But even when Buddy Simulator 1984 misses, you can see the target it was aiming for, admiring the sheer bravado of someone aiming for it. Because there is no game that Buddy Simulator 1984 feels akin to, save for – perhaps – the genre-shapeshifters of Inscryption and Undertale. Even then, their ambitions are in other directions. 

Buddy Simulator 1984 is about the buddies you make along the way, and we’d be remiss not to mention the characters that inhabit its world. If there’s anything that Buddy Simulator 1984 gets relentlessly, unfailingly right, it’s in creating characters that offer a small window into their lives, but that glimpse is so enthralling that you want to pull the window wider. We loved the characters in Buddy Simulator 1984, and they’re made even more essential by the knowledge that the AI created them. What was it trying to say when it made them? What’s the message that comes with them? That inflection is gold. 

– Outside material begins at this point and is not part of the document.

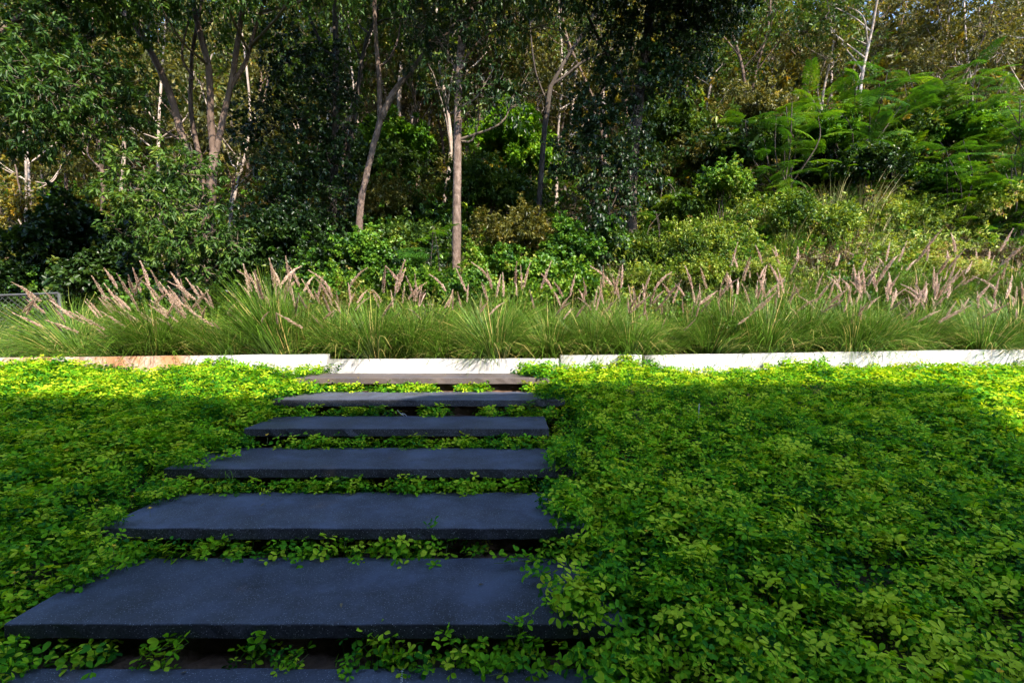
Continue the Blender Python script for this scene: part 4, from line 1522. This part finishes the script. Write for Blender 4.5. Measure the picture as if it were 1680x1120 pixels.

Have we convinced you to play it yet? Buddy Simulator 1984 is a bolt from the blue, a killer game that comes from nowhere to shoot you between the eyes. We can’t stop thinking about it, yet we’re cursed not to talk about it here, or to anyone else in fact, as it would utterly ruin the experience of playing it. So, take a chance, friend, and download Buddy Simulator 1984. We promise that it doesn’t come with AI malware included. Promise.